77,7 milyar değerinde varlık yöneten Ashmore Investment Management'tan araştırma bölümü başkanı Jan Dehn konu ile ilgili olarak, "Nisan ayı öncesinde gelişmekte olan piyasalar el üstünde tutuluyordu. Yalnızca iki hafta önce ise durum tersine döndü" diye konuştu.
Gelişmekte olan piyasaların elde ettiği büyüme, finansal kriz döneminde ABD ile Avrupa'daki zayıflığı dengelemeye yardımcı oluyordu. Yüksek getiri oranı arayışındaki yatırımcılar, son dört yıldır bu piyasalara yatırım yapıyordu.
Gelişmekte olan piyasalardaki sermaye miktarı henüz 2008 krizindeki kadar azalmadı ancak çıkışların, algının daha da kötüye gitmesi nedeniyle devam etmesi bekleniyor.
Bu gelişmelere rağmen sermaye çıkışının yeni bir küresel panik yaratacağını düşünenlerin sayısı oldukça az. Gelişmekte olan piyasalar, sahip oldukları yüksek miktardaki yabancı rezervler ve döviz cinsinden borçlanma oranlarının azalmış olması nedeniyle artık ekonomik şoklara karşı daha dayanıklı.
Londra merkezli araştırma grubu Capital Economics'in tahminine göre gelişmekte olan piyasalar ikinci çeyrekte yüzde 4 civarında büyüyecek. Son on yılda kaydedilen ortalama büyüme ise yüzde 7 idi.
Çin, Brezilya'nın en büyük ticaret ortağı. Demir cevheri ve petrol fiyatlarındaki gerileme de Brezilya'nın büyümesinin düşük olmasında önemli rol oynadı. Brezilya'da borsa, yıl başından bu yana yüzde 22 değer kaybetmiş durumda.
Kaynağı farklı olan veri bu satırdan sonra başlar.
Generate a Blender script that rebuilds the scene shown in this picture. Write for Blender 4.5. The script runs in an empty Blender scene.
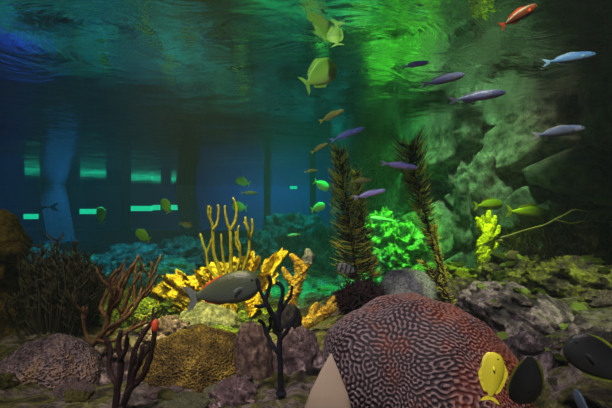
import bpy, math, random
import numpy as np
from mathutils import Vector, Matrix, noise
PI = math.pi
scene = bpy.context.scene
C = scene.collection

# ---------------------------------------------------------------- camera, world, lights, exposure
F = 340.0
CZ = 1.3
SURF = 2.15
PITCH = math.atan(11 / F)
cam_d = bpy.data.cameras.new('camera')
cam = bpy.data.objects.new('camera', cam_d)
C.objects.link(cam)
cam_d.sensor_width = 36.0
cam_d.lens = 36.0 * F / 612.0
cam_d.clip_start = 0.02
cam.location = (0, 0, CZ)
cam.rotation_euler = (PI / 2 + PITCH, 0, 0)
scene.camera = cam

vs = scene.view_settings
vs.view_transform = 'Standard'
vs.look = 'None'
vs.gamma = 1.0
vs.exposure = 0.0
vs.use_curve_mapping = False
scene.cycles.use_denoising = True
scene.cycles.max_bounces = 6
scene.cycles.transparent_max_bounces = 12
scene.cycles.volume_bounces = 1
scene.cycles.sample_clamp_indirect = 3.0
scene.cycles.caustics_reflective = False
scene.cycles.caustics_refractive = False

w = bpy.data.worlds.new('world')
scene.world = w
w.use_nodes = True
w.node_tree.nodes['Background'].inputs[0].default_value = (0.03, 0.22, 0.30, 1)
w.node_tree.nodes['Background'].inputs[1].default_value = 0.025


def spot(name, loc, aim, power, col, angle=60, blend=0.8, size=0.12):
    l = bpy.data.lights.new(name, 'SPOT')
    l.energy = power
    l.color = col
    l.spot_size = math.radians(angle)
    l.spot_blend = blend
    l.shadow_soft_size = size
    o = bpy.data.objects.new(name, l)
    C.objects.link(o)
    o.location = loc
    o.rotation_euler = (Vector(aim) - Vector(loc)).to_track_quat('-Z', 'Y').to_euler()
    return o


def area(name, loc, aim, power, col, size, size_y=None):
    l = bpy.data.lights.new(name, 'AREA')
    l.energy = power
    l.color = col
    l.size = size
    if size_y:
        l.shape = 'RECTANGLE'
        l.size_y = size_y
    o = bpy.data.objects.new(name, l)
    C.objects.link(o)
    o.location = loc
    o.rotation_euler = (Vector(aim) - Vector(loc)).to_track_quat('-Z', 'Y').to_euler()
    return o


spot('lamp_warm_coral', (-0.6, 1.1, 3.6), (-0.42, 1.85, 0.85), 1000, (1.0, 0.84, 0.20), 26, 0.7)
spot('lamp_white_front', (-0.15, -0.35, 3.4), (0.15, 1.05, 0.85), 330, (1.0, 0.76, 0.72), 42)
spot('lamp_left_front', (-1.0, -0.1, 3.5), (-0.85, 1.3, 0.8), 230, (1.0, 0.78, 0.60), 34)
spot('fill_left_column', (-1.5, 0.9, 3.7), (-1.65, 1.9, 1.1), 70, (1.0, 0.72, 0.28), 26)  # added fill, only there to brighten the brown sponge column
spot('lamp_school', (0.5, -0.2, 3.8), (0.62, 1.45, 1.65), 40, (0.75, 0.62, 1.0), 26)
spot('fill_midwater', (-0.5, 0.6, 4.4), (-0.5, 3.0, 1.6), 190, (0.45, 1.0, 0.5), 46)  # greenish fill added so distant fish are not silhouettes
spot('lamp_green', (0.75, 3.45, 4.4), (0.95, 3.72, 0.95), 3300, (0.16, 1.0, 0.04), 20)
spot('lamp_green_wall', (0.6, 2.6, 4.6), (1.5, 3.8, 1.3), 480, (0.12, 1.0, 0.22), 46)
spot('lamp_grey_wall', (0.7, 2.2, 4.6), (1.75, 3.3, 1.8), 230, (1.0, 0.74, 0.55), 30)
spot('fill_high_fish', (-0.1, 0.25, 3.6), (0.07, 1.75, 2.0), 110, (0.8, 1.0, 0.45), 18)  # small spot added to light the yellow-green fish near the surface
spot('lamp_lime', (1.35, 2.0, 3.8), (1.32, 2.45, 1.1), 1000, (0.80, 1.0, 0.06), 13)
spot('lamp_right_reef', (0.95, 0.7, 3.7), (1.08, 1.75, 0.95), 420, (0.95, 1.0, 0.50), 27)
spot('lamp_teal_near', (0.05, 2.9, 4.6), (0.0, 3.3, 0.5), 3000, (0.0, 0.9, 0.38), 26)
spot('lamp_teal_middle', (-0.7, 5.8, 5.2), (-0.7, 5.8, 0), 1700, (0.0, 0.55, 0.52), 50)
spot('lamp_teal_left', (-2.6, 4.1, 5.0), (-2.6, 4.2, 0), 2600, (0.01, 0.42, 0.55), 46)
spot('lamp_blue_left', (-3.9, 4.3, 3.8), (-4.0, 4.6, 0.6), 1800, (0.02, 0.04, 1.0), 20)
spot('fill_pillars', (-6.0, 8.2, 4.6), (-6.9, 9.6, 1.0), 260, (0.06, 0.40, 1.0), 26)  # invented blue spot that brightens the far pillars
area('hall_blue_lamp', (-1.6, 13.2, 3.6), (-1.6, 16.0, 1.6), 300, (0.0, 0.38, 0.9), 4.0, 0.6)

# ---------------------------------------------------------------- helpers
def P(px, py, Y):
    """point of the place at forward distance Y seen at a photo position"""
    a = (px - 306) / F
    b = (204 - py) / F
    c, s = math.cos(PITCH), math.sin(PITCH)
    d = Vector((a, c - b * s, s + b * c))
    return Vector((0, 0, CZ)) + d * (Y / d.y)


def nt(name):
    m = bpy.data.materials.new(name)
    m.use_nodes = True
    t = m.node_tree
    b = t.nodes['Principled BSDF']
    return m, t, b


def N(t, kind, **kw):
    n = t.nodes.new(kind)
    for k, v in kw.items():
        if k in n.inputs:
            n.inputs[k].default_value = v
        else:
            setattr(n, k, v)
    return n


def ramp(t, fac, stops):
    r = t.nodes.new('ShaderNodeValToRGB')
    e = r.color_ramp.elements
    while len(e) > 1:
        e.remove(e[0])
    e[0].position = stops[0][0]
    e[0].color = (*stops[0][1], 1)
    for p, c in stops[1:]:
        q = e.new(p)
        q.color = (*c, 1)
    t.links.new(fac, r.inputs[0])
    return r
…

Hindistan'da ise yavaşlama, atılan ekonomik adımlardan kaynaklanıyor. Enflasyonun inatçı bir şekilde devam etmesinin yanı sıra ticaret açığının da artması, büyümeye zarar verdi. Hindistan para birimi rupi Haziran ayında dolar karşısında tüm zamanların en düşük seviyesine geriledi.
Türkiye ise Avrupa'da büyümenin zayıflamasından oldukça olumsuz etkilendi. Bununla beraber Fed'in parasal genişleme programına son vereceği beklentilerinin yanı sıra Gezi Parkı protestoları da Türkiye ekonomisine zarar verdi. BIST 100, geçtiğimiz çeyrek dönemde yüzde 11 değer kaybetti. Aynı dönemde dolar ise lira karşısında yüzde 9 yükseldi.
Bir diğer gelişmekte olan piyasa Güney Afrika ekonomisi ise, işçi grevleri ile altın fiyatlarındaki gerilemeden dolayı sorun yaşıyor. Güney Afrika rantı bu yıl dolar karşısında yüzde 20 değer kaybetmiş durumda. Bu gelişme de süregelen enflasyon problemini artırırken merkez bankasının büyümeyi canlandırmak amacıyla faiz oranlarını düşürme yetkinliğini sınırlıyor.
Standard Chartered Afrika ülkeleri araştırma bölüm başkanı Razia Khan, "Cazip koşullarda finansman yaratma imkânı muhtemelen sona erdi. Mevcut şartlar altında Afrika ülkeleri, bağımlı oldukları dış borç oranını daha gerçekçi bir pencereden değerlendirmek zorunda kalacak" diye konuştu.